When former Navy SEAL Don Mann retired he knew he wanted to tell stories that give honest insight into the world of covert military operations. But like any agent of the government, he’s bound by law to keep secrets secret, so he could not tell his story, at least not the aspects he thought interesting. So he turned to fiction, using it as a conduit to tell his stories of adventure, combat and personal struggles of the elite team of sailors.

Mann and his co-author, Ralph Pezzullo, pen the “SEAL Team Six” series, which document the adventures of the fictional character Thomas Crocker, an enlisted man who commands the famous — or infamous, depending whose side you’re on — SEAL Team Six.

The newest Crocker thriller is “Hunt The Jackal,” a story about a rescue mission for a U.S. senator’s wife and daughter who are kidnapped by the feared Mexican drug cartel Los Zetas. The Jackal is an aging, high-ranking officer behind the dreaded act. Crocker and his team fight every step of the way to save the two women, from misinformation, government bureaucracy, a corrupt police force, and threats to their family, but never each other.

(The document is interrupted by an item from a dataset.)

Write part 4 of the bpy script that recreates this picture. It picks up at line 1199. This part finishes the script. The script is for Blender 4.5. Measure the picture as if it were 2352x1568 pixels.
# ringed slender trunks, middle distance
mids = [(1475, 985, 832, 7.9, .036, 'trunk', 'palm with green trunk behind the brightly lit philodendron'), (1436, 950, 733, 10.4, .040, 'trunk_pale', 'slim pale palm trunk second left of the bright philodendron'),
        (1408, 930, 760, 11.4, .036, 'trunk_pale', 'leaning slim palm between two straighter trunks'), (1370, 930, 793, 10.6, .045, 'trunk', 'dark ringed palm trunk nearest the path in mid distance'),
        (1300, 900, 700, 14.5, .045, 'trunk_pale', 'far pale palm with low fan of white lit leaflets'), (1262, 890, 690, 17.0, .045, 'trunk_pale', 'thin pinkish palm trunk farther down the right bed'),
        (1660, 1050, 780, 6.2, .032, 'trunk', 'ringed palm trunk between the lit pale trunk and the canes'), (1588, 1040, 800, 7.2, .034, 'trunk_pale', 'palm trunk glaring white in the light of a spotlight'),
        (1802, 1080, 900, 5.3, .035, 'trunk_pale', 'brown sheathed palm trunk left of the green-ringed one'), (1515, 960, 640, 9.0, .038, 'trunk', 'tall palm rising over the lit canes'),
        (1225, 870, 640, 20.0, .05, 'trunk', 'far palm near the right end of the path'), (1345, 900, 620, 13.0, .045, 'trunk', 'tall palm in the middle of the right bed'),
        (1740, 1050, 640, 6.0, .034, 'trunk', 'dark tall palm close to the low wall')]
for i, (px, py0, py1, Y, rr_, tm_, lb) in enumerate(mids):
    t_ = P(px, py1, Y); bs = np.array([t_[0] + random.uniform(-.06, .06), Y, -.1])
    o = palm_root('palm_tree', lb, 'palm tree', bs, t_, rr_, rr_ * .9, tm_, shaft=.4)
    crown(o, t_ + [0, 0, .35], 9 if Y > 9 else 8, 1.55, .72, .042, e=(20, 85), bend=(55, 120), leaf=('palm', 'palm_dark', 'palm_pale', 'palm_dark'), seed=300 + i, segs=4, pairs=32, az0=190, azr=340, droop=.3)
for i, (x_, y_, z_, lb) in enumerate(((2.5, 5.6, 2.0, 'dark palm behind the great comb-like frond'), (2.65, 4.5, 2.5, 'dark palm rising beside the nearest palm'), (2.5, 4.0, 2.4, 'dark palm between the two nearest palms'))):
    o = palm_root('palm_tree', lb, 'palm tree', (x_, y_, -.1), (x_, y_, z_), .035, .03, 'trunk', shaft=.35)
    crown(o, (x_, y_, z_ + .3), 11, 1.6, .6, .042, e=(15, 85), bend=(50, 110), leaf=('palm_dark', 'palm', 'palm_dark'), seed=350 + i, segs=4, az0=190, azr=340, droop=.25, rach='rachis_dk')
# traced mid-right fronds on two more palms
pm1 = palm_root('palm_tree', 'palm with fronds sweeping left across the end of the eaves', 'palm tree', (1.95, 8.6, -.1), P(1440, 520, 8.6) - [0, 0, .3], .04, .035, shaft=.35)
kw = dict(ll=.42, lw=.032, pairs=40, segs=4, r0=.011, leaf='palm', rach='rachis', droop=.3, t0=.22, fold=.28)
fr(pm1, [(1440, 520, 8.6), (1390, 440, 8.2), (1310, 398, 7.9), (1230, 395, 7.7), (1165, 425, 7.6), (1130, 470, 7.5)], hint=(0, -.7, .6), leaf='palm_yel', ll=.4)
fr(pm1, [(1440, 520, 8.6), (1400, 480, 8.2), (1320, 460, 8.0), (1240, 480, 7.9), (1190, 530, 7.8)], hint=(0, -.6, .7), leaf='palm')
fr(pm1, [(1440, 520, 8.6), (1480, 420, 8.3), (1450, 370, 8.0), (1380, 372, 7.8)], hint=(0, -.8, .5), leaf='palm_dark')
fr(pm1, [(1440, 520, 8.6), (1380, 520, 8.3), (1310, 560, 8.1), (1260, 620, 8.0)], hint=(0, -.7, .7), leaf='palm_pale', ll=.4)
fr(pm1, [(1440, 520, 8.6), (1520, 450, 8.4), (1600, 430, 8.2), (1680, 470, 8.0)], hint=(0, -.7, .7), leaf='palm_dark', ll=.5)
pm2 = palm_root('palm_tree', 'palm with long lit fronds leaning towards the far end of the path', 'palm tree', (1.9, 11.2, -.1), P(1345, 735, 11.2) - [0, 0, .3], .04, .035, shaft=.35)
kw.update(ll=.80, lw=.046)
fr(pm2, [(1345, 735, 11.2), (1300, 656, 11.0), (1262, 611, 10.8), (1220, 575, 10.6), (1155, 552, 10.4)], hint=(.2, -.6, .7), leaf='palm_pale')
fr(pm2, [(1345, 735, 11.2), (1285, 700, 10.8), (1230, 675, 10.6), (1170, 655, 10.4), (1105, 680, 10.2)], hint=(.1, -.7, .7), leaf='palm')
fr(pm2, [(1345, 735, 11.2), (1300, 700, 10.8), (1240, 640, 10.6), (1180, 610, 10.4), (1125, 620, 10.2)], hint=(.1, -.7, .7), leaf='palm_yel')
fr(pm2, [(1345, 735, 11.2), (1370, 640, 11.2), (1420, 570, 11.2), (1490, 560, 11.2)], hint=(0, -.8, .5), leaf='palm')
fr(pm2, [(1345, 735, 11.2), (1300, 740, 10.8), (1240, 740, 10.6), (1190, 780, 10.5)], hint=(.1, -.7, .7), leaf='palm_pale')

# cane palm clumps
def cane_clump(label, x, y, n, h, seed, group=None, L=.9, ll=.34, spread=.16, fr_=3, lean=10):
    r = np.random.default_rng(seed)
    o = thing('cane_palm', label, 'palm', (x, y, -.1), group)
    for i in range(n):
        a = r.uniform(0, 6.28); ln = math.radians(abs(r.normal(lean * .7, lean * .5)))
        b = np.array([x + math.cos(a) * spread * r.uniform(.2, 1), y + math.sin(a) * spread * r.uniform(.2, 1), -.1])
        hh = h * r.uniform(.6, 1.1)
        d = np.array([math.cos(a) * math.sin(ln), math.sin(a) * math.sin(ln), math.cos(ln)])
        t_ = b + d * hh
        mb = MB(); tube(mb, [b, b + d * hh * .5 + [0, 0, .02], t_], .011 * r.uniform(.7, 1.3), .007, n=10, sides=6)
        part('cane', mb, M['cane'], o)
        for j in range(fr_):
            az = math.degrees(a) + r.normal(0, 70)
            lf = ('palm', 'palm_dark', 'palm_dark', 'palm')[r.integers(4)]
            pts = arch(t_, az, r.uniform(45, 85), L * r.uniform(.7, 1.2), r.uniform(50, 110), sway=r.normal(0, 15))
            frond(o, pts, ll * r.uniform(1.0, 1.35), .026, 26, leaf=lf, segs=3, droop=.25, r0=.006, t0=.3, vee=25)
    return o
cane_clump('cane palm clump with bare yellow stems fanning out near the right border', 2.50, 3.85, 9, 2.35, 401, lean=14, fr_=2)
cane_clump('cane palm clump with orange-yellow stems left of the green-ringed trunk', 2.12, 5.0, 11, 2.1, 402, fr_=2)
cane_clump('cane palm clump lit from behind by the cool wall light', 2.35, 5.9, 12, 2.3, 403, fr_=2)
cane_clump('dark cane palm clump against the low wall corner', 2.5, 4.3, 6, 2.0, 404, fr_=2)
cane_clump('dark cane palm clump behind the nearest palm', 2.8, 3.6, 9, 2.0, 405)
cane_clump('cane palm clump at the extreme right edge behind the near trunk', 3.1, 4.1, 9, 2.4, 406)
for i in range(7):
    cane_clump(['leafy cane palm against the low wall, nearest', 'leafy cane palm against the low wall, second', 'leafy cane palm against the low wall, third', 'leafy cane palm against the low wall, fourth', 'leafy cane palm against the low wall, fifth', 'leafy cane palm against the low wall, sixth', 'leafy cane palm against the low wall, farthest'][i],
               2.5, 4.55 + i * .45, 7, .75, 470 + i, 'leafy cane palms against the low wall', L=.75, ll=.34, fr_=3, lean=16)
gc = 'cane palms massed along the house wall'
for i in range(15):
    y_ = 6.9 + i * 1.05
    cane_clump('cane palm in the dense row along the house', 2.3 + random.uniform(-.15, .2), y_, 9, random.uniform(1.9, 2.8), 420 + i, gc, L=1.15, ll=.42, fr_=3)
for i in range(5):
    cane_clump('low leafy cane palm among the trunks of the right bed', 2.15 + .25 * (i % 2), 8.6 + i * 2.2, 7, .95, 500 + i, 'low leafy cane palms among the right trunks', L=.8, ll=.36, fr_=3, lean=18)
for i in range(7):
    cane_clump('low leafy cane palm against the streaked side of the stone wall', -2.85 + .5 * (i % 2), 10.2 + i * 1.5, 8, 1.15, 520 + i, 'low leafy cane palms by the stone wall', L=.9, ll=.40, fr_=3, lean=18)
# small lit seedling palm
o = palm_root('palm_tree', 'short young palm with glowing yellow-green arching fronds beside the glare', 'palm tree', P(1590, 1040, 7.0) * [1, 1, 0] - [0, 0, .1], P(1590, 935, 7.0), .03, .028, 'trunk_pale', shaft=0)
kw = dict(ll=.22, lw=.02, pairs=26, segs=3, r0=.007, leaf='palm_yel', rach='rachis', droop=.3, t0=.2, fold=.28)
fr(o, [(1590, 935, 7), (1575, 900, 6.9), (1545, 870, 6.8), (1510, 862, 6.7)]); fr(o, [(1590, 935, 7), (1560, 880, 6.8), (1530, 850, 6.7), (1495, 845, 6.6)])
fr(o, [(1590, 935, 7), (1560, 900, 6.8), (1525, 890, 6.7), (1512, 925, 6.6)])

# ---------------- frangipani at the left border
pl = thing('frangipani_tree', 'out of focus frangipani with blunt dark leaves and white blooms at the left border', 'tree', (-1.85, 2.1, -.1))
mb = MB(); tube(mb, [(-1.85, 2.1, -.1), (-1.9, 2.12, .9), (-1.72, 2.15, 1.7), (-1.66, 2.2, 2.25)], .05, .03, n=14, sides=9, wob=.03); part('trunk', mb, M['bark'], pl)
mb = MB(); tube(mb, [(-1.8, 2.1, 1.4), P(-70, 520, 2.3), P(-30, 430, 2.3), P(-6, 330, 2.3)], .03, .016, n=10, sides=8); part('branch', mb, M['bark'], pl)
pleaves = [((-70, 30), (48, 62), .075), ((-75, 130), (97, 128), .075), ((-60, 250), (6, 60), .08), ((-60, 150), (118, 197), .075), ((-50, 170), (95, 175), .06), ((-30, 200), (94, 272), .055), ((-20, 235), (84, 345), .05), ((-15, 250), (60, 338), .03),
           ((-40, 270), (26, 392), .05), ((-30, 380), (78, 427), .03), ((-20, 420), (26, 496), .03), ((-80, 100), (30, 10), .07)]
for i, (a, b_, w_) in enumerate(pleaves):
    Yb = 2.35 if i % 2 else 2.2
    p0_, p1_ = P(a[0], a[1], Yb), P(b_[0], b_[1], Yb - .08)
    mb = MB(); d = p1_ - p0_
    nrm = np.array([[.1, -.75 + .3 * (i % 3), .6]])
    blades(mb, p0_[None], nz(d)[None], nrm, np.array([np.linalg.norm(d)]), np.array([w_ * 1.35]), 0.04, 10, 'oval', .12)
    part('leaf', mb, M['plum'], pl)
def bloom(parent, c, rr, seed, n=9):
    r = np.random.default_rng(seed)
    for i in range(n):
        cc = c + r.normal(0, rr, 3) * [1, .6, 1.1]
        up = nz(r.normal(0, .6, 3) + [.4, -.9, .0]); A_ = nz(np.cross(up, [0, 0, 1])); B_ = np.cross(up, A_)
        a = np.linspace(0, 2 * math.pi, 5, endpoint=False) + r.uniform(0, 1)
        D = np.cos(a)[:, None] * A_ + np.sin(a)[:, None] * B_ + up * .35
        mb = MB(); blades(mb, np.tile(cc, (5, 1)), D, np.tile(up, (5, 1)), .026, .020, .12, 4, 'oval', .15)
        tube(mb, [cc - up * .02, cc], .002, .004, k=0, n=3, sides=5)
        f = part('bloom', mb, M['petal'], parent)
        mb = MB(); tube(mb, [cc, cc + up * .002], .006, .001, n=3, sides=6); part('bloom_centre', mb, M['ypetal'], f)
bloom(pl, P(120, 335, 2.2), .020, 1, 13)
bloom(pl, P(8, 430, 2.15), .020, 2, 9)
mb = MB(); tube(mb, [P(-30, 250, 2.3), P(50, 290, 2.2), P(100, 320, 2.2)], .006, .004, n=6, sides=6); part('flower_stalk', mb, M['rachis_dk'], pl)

“SEAL Team Six” aims to exemplify how professional, competitive and driven the men of SEAL Team Six are. The team faces impossible odds and circumstances where normal men might otherwise falter. However, he also reveals the very real human side of the seemingly heartless villains. Mann explores the reasons why one turns to a life of infamy, but never forgives the atrocities they commit.

The Jackal is a prideful and patriotic man, loyal to the end for those who show loyalty to him — values anyone can admire — but if they betray him, the response is torture, death and then humiliation. Although fiction, the vivid scenes and images are just as gruesome and barbaric as the massacres Mexican cartels often promote.

While the plot sounds cliche, how Mann brings the reader from point A to point B is anything but. Firefights and rescue attempts punctuate the story. Like a commentator during a boxing match, Mann takes the perspective of the SEALs and details how they take on what seems like impossible situations, i.e. enter a situation with little to no information, strategize when outmanned and outgunned, and not just survive, but come out on top.

Also, the writer shows off some artistic chops in the exposition, by offering commentary on the inner-workings of government affairs. While waiting to launch the next mission in the operation and facing a deadline, the SEALs wait anxiously as officials wade through bureaucratic steps due to interagency collaboration, and authorization from a superior on the other side of the continent.

The story is a plausible hypothetical, grounded in reality, and gives real insight into the hurdles, practices and experiences of the elite band of warriors.

SEAL Team Six: Hunt The Jackal” officially released May 13 by Mulholland Books.